Short problem ▸
For each line below that contains the string "scene", copy that line.

Given material ▸
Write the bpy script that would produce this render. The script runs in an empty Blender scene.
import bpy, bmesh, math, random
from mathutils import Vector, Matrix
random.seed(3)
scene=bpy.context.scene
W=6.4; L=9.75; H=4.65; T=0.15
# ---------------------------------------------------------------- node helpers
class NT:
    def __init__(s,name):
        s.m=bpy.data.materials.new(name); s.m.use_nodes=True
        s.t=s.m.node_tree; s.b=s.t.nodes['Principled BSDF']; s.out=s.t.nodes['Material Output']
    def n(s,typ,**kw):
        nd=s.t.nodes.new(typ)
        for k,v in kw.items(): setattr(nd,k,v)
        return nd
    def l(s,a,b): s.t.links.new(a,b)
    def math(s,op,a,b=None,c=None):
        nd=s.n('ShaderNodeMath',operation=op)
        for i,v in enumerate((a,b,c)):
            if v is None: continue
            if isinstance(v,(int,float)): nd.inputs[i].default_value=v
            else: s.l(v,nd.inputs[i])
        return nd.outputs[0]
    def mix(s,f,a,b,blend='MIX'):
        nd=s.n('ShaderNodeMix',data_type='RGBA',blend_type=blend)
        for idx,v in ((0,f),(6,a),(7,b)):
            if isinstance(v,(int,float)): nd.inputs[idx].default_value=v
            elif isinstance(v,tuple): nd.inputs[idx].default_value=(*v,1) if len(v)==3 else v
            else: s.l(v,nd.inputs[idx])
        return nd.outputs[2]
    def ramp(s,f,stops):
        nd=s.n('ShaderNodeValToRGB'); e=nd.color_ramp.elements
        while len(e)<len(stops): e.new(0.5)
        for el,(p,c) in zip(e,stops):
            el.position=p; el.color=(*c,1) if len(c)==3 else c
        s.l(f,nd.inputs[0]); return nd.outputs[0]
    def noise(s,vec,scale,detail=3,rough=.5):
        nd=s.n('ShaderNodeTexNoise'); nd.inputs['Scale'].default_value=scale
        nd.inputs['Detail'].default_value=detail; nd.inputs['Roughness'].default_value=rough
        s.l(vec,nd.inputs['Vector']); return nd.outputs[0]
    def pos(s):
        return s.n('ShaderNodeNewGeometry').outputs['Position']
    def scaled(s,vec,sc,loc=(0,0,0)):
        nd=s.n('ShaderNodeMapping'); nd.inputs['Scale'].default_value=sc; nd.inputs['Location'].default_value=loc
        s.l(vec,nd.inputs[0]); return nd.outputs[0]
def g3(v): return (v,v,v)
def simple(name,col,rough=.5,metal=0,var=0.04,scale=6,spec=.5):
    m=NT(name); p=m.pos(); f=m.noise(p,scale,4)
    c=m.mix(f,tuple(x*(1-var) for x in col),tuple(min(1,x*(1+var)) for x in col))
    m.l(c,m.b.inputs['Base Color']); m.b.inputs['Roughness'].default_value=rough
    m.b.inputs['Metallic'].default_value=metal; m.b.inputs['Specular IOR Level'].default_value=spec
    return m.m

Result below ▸
Write the bpy script that would produce this render. The script runs in an empty Blender scene.
scene=bpy.context.scene